DIRECTION: Set down exactly, please, each line from the one containing "m['leaf_plane'] = leafmat('plane" through the one containing "m['leaf_dark'] = leafmat('mid", both lines included, and no other line.
☆ ☆ ☆ ☆
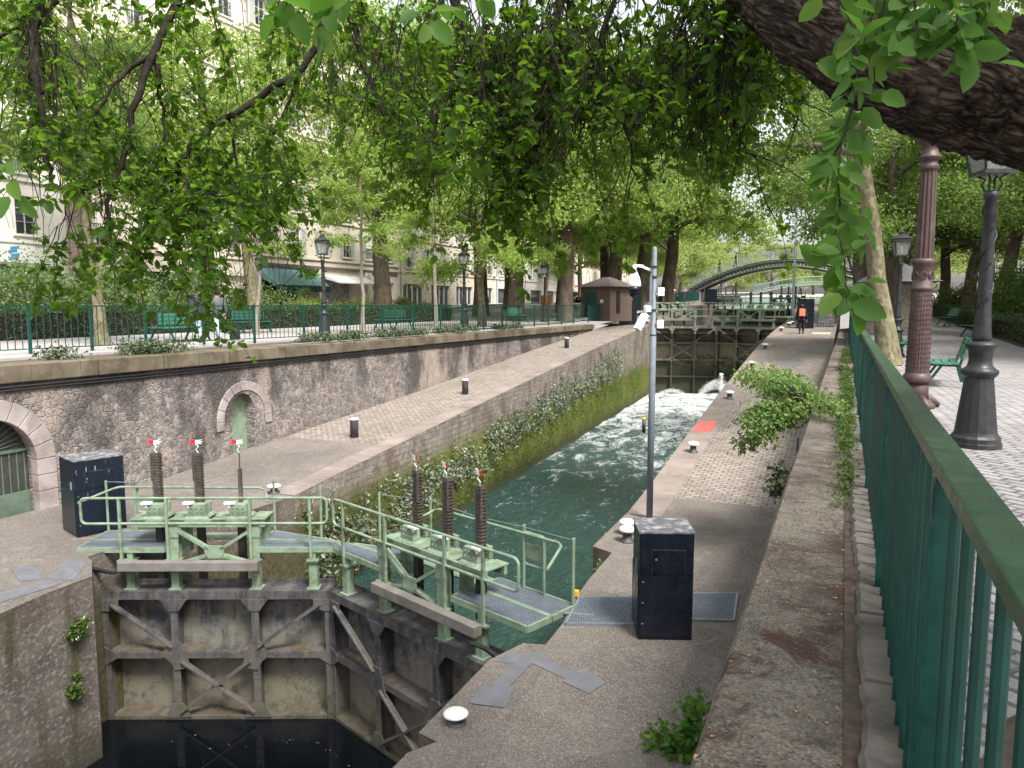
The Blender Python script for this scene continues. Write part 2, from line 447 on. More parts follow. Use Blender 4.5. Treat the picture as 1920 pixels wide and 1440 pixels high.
    m['bench'] = paint('bench green paint', (.035,.15,.095), .45, .25, 8, (.16,.21,.15), .45)
    m['doorgr'] = paint('grimy green door paint', (.10,.145,.105), .6, .3, 6, (.05,.055,.035), .8)
    m['doordk'] = paint('dark door boards', (.035,.032,.03), .7, .4, 6)
    m['darkgate'] = paint('dark gate machinery', (.03,.045,.04), .5, .3)
    m['steel'] = paint('brushed steel', (.20,.185,.172), .5, .15, 4, (.13,.11,.09), .7, .2)
    m['galv'] = paint('galvanised steel', (.19,.22,.255), .5, .14, 10, (.1,.12,.14), .4, .2)
    m['pole'] = paint('galvanised pole', (.15,.175,.205), .55, .14, 10, (.12,.14,.16), .4, 0)
    m['plate'] = paint('checker plate', (.17,.175,.195), .5, .15, 5, (.2,.165,.14), .6, .3, 4, .2)
    m['black'] = paint('black enamel', (.006,.009,.017), .28, .3, 4, (.022,.024,.028), .15, bumpst=.05)
    t = NT('bird stained lid')
    c = t.mix(t.mapr(t.noise(7, 7, .75, vec=t.obj), .48, .62, 0, .9), (.085,.088,.10), (.33,.32,.32))
    m['lid'] = t.done(c, .6)
    t = NT('bird stained black enamel')
    x, y, z = t.xyz(t.obj)
    c = t.mix(t.math('MULTIPLY', t.mapr(t.noise(9, 7, .7, vec=t.scale(t.obj, (3, 3, .5))), .62, .70, 0, .9), t.mapr(z, .3, 1.4, .1, 1)), (.008,.012,.022), (.45,.45,.45))
    m['blackst'] = t.done(c, .32)
    m['iron'] = paint('cast iron lamp paint', (.026,.026,.030), .42, .3, 12, (.09,.085,.085), .35, .2)
    m['column'] = paint('brown cast iron', (.062,.036,.033), .55, .25, 14, (.16,.12,.11), .5, .1)
    m['rack'] = paint('greased rack', (.055,.046,.04), .55, .4, 12, (.12,.10,.07), .5)
    m['rackdk'] = paint('dark rack timber', (.022,.02,.018), .6, .4)  # darker tone for the rods below the machinery table
    m['red'] = paint('red enamel', (.62,.015,.025), .45, .15)
    m['white'] = paint('white enamel', (.75,.75,.73), .4, .08, 8, (.45,.43,.4), .35)
    m['plastic'] = paint('white plastic', (.72,.73,.74), .35, .06, 5)
    m['orange'] = paint('orange panel', (.58,.16,.025), .6, .15, 5)
    m['yellow'] = paint('yellow plastic', (.75,.40,.02), .5, .1)
    m['redplate'] = paint('faded red paint', (.72,.10,.085), .6, .2, 6, (.4,.2,.17), .4)
    m['bolltop'] = paint('white bollard paint', (.72,.71,.69), .55, .1, 10, (.4,.37,.33), .5)
    m['bollard'] = paint('bollard iron', (.045,.043,.045), .6, .3, 10, (.16,.15,.14), .5)
    m['rubber'] = paint('black rubber', (.014,.014,.015), .55, .2)
    # water
    t = NT('still dark water')
    w = t.noise(1.4, 3, vec=t.scale(t.pos, (1, 1, 1)))
    c = t.mix(t.mapr(t.noise(2.5, 6, .7), .66, .74, 0, .5), (.003,.0045,.006), (.02,.018,.012))
    m['still'] = t.done(c, .03, t.bump(w, .06, .05), spec=.5, IOR=1.33)
    t = NT('turbulent lock water')
    x, y, z = t.xyz()
    sv = t.rot(t.pos, R(8), (1.0, .55, 1))
    n1 = t.noise(1.3, 7, .65, vec=sv, dist=1.2); n2 = t.noise(6.5, 7, .72, vec=sv, dist=1.6)
    n3 = t.noise(19, 6, .75, vec=sv, dist=1.2)
    pat = t.math('ADD', t.math('MULTIPLY', n1, .45), t.math('ADD', t.math('MULTIPLY', n2, .33), t.math('MULTIPLY', n3, .22)))
    thr = t.n('ShaderNodeFloatCurve', {'Value': t.mapr(y, 10, 50)})
    cm = thr.mapping.curves[0]
    cm.points[0].location = (0, .63); cm.points[1].location = (1, .405)
    for pp in ((.20, .575), (.40, .54), (.55, .505), (.70, .47)): cm.points.new(*pp)
    thr.mapping.update()
    foam = t.n('ShaderNodeMapRange', {0: pat, 1: thr.outputs[0], 2: t.math('ADD', thr.outputs[0], .10), 3: 0.0, 4: 1.0}).outputs[0]
    c = t.ramp(n2, (.3, (.008,.022,.019)), (.7, (.026,.06,.052)))
    c = t.mix(t.math('MULTIPLY', t.mapr(y, 22, 46), .55), c, (.06,.105,.095))
    c = t.mix(t.math('MULTIPLY', foam, .92), c, (.66,.70,.70))
    wav = t.math('ADD', t.noise(3.2, 5, .6, vec=sv, dist=.8), t.math('MULTIPLY', foam, .35))
    m['lockwater'] = t.done(c, t.mapr(foam, 0, 1, .07, .7), t.bump(wav, .8, .2), IOR=1.33)
    t = NT('calm green water')
    m['calm'] = t.done(t.ramp(t.noise(.7, 4), (.3, (.02,.045,.035)), (.7, (.04,.075,.06))), .05, t.bump(t.noise(5, 3), .12, .05), IOR=1.33)
    t = NT('pale canal water')
    m['pale'] = t.done(t.ramp(t.noise(.9, 4), (.3, (.14,.24,.22)), (.7, (.24,.35,.33))), .12, t.bump(t.noise(4, 3), .15, .05), IOR=1.33)
    m['spray'] = paint('white spray', (.86,.88,.88), .5, .03)
    # bark
    def bark(name, a, b, c3, sc, stretch=.25, furrow=.8, patch=False):
        t = NT(name)
        v = t.scale(t.obj, (1, 1, stretch))
        n = t.noise(sc, 7, .65, vec=v, dist=.6)
        c = t.ramp(n, (.32, a), (.62, b))
        if patch:
            pch = t.xyz(t.vor(sc*1.1, vec=t.n('ShaderNodeVectorMath', {0: t.scale(t.obj, (1,1,.55)), 1: t.n('ShaderNodeVectorMath', {0: t.n('ShaderNodeTexNoise', {'Vector': t.obj, 'Scale': sc}).outputs['Color'], 3: .12}, operation='SCALE').outputs[0]}, operation='ADD').outputs[0], out='Color'))[0]
            c = t.mix(t.mapr(pch, .55, .6, 0, .85), c, c3)
            c = t.mix(t.mapr(pch, .9, .93, 0, .8), c, tuple(x*1.25 for x in c3))
        else:
            c = t.mix(t.mapr(t.noise(sc*.4, 4, vec=t.obj), .5, .7, 0, .5), c, c3)
        return t.done(c, .9, t.bump(n, furrow, .035), spec=.2)
    m['plane'] = bark('plane tree bark', (.085,.075,.042), (.17,.15,.095), (.205,.188,.118), 11, .5, .4, True)
    m['planebig'] = bark('old plane bark', (.05,.038,.028), (.135,.105,.08), (.19,.155,.115), 3.5, .4, .9, False)
    m['oldbark'] = bark('furrowed elm bark', (.010,.0075,.006), (.085,.060,.046), (.05,.034,.026), 17, 1, 1.0)
    t = NT('branch bark')
    m['twig'] = t.done(t.ramp(t.noise(20, 4), (.3, (.014,.011,.009)), (.7, (.045,.035,.028))), .9, spec=.2)
    m['thinbark'] = bark('thin trunk bark', (.16,.135,.105), (.27,.24,.20), (.2,.17,.13), 8, .4, .3)
    # foliage
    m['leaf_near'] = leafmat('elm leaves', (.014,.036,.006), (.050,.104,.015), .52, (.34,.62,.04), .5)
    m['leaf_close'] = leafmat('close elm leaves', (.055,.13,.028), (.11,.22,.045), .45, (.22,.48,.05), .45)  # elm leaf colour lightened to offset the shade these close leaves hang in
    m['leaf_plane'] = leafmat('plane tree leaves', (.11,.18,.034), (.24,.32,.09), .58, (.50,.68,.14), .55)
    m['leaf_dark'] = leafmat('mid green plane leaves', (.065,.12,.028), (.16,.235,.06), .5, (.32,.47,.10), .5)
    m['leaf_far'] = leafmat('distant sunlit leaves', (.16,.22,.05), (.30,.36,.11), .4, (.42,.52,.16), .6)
    m['leaf_hedge'] = leafmat('hedge leaves', (.03,.06,.02), (.085,.14,.045), .3, None, .5)
    m['leaf_bush'] = leafmat('bush leaves', (.08,.13,.045), (.20,.28,.11), .4, None, .5)
    m['leaf_shrub'] = leafmat('overhanging shrub leaves', (.085,.15,.04), (.20,.30,.10), .45, (.35,.5,.14), .5)
    m['leaf_lime'] = leafmat('lime shrub leaves', (.12,.19,.045), (.28,.34,.11), .4, None, .5)
    m['leaf_ivy'] = leafmat('ivy leaves', (.045,.068,.035), (.12,.155,.085), .2, None, .5)
    m['leaf_fern'] = leafmat('pale wall fern', (.075,.095,.06), (.28,.32,.235), .25, None, .6)
    m['leaf_grass'] = leafmat('bank weeds', (.05,.10,.02), (.13,.20,.05), .4, None, .5)
    m['flower'] = leafmat('white wall flowers', (.6,.6,.55), (.85,.85,.8), .2, None, .6)
    # buildings
    def render_(name, a, b):
        t = NT(name)
        x, y, z = t.xyz()
        c = t.ramp(t.noise(.5, 5, .6), (.3, a), (.7, b))
        j = t.mapr(t.math('ABSOLUTE', t.math('SUBTRACT', t.math('FRACT', t.math('DIVIDE', z, .45)), .5)), .47, .5, 0, .35)
        c = t.mix(j, c, tuple(v*.5 for v in a))
        c = t.mix(t.mapr(t.noise(1.1, 5, .7, vec=t.scale(t.pos, (1, 1, .3))), .55, .75, 0, .3), c, tuple(v*.6 for v in a))
        return t.done(c, .9, spec=.2)
    m['stoneA'] = render_('pale limestone', (.62,.59,.56), (.74,.71,.68))
    m['stoneB'] = render_('cream limestone', (.60,.53,.46), (.72,.65,.57))
    m['stoneC'] = render_('beige limestone', (.56,.49,.42), (.68,.61,.53))
    m['stoneD'] = render_('rose render', (.60,.46,.40), (.70,.57,.50))
    t = NT('window glass')
    m['glass'] = t.done(t.ramp(t.noise(.5, 2), (.3, (.03,.035,.04)), (.7, (.10,.115,.125))), .08)
    m['frame'] = paint('white joinery', (.66,.66,.64), .5, .06)
    m['shutter'] = paint('pale grey shutters', (.44,.45,.44), .6, .1, 4)
    m['ironwork'] = paint('black ironwork', (.02,.02,.022), .5, .2)
    m['awning'] = paint('green awning canvas', (.09,.18,.175), .8, .12, 3)
    m['awningdk'] = paint('dark green shop paint', (.012,.06,.05), .5, .15, 3)
    m['dark'] = paint('dark shop interior', (.012,.011,.012), .8, .3)
    t = NT('graffiti roller shutter')
    c = t.mix(t.mapr(t.noise(2.2, 3, vec=t.pos, dist=3), .52, .56, 0, .8), (.33,.32,.32), (.07,.065,.075))
    m['roller'] = t.done(c, .6, t.bump(t.math('FRACT', t.math('MULTIPLY', t.xyz()[2], 9.0)), .6, .02))
    m['zinc'] = paint('zinc roof', (.24,.23,.24), .55, .15, 2)
    m['slate'] = paint('brown slate roof', (.115,.092,.085), .7, .2, 6, (.1,.08,.075), .5)
    t = NT('brick hut wall')
    x, y, z = t.xyz()
    c, f = t.brick(t.comb(t.math('ADD', x, y), z, 0.0), .22, .075, .01, (.13,.078,.056), (.09,.054,.04), (.13,.115,.10))
    m['brick'] = t.done(t.mix(t.mapr(t.noise(3, 4), .5, .7, 0, .4), c, (.16,.10,.08)), .85)
    t = NT('graffiti stone hut')
    c = t.mix(t.mapr(t.noise(3.4, 3, vec=t.pos, dist=4), .53, .57, 0, .7), (.33,.29,.24), (.10,.085,.08))
    m['kioskw'] = t.done(c, .85)
    m['asphalt'] = paint('road asphalt', (.13,.125,.125), .9, .2, 2)
    m['sand'] = paint('sandy pavement', (.42,.39,.36), .9, .15, 2)
    m['soil'] = paint('brown soil', (.07,.05,.036), .95, .45, 14, (.15,.105,.075), .6, dscale=20, bumpst=.6)
    m['litter'] = paint('orange soil', (.20,.12,.08), .95, .35, 10, (.15,.08,.05), .6, dscale=12, bumpst=.5)
    m['terrain'] = paint('city ground', (.16,.15,.14), .95, .2, .3)
    m['bridge'] = paint('bridge iron', (.045,.047,.05), .5, .2, 3)
    m['bridgelt'] = paint('pale bridge railing', (.24,.27,.26), .5, .1, 3)
    m['bridgegr'] = paint('pale green bridge paint', (.14,.23,.18), .5, .1, 3)
    m['skinb'] = paint('person skin', (.42,.24,.17), .6, .1)
    m['cloth_dk'] = paint('dark cloth', (.012,.012,.015), .9, .3)
    m['cloth_navy'] = paint('navy jacket', (.025,.03,.05), .85, .25)
    m['cloth_jean'] = paint('pale jeans', (.30,.38,.48), .9, .15)
    m['cloth_grey'] = paint('grey cloth', (.09,.095,.10), .9, .2)
    m['cloth_pack'] = paint('coral backpack cloth', (.62,.16,.085), .8, .12)
    m['cloth_red'] = paint('red cloth', (.45,.03,.04), .85, .2)
    m['hair'] = paint('dark hair', (.018,.012,.01), .7, .3)
    m['hair_or'] = paint('orange hair', (.45,.10,.06), .7, .2)
    m['sign_b'] = paint('blue sign', (.04,.25,.55), .5, .1)
    m['lampglass'] = None
    t = NT('lantern glass')
    m['lampglass'] = t.done((.75,.78,.76), .1, Transmission_Weight=.85, Alpha=1.0, IOR=1.1)
    return m
M = mk()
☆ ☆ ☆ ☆
ANSWER:
    m['leaf_plane'] = leafmat('plane tree leaves', (.11,.18,.034), (.24,.32,.09), .58, (.50,.68,.14), .55)
    m['leaf_dark'] = leafmat('mid green plane leaves', (.065,.12,.028), (.16,.235,.06), .5, (.32,.47,.10), .5)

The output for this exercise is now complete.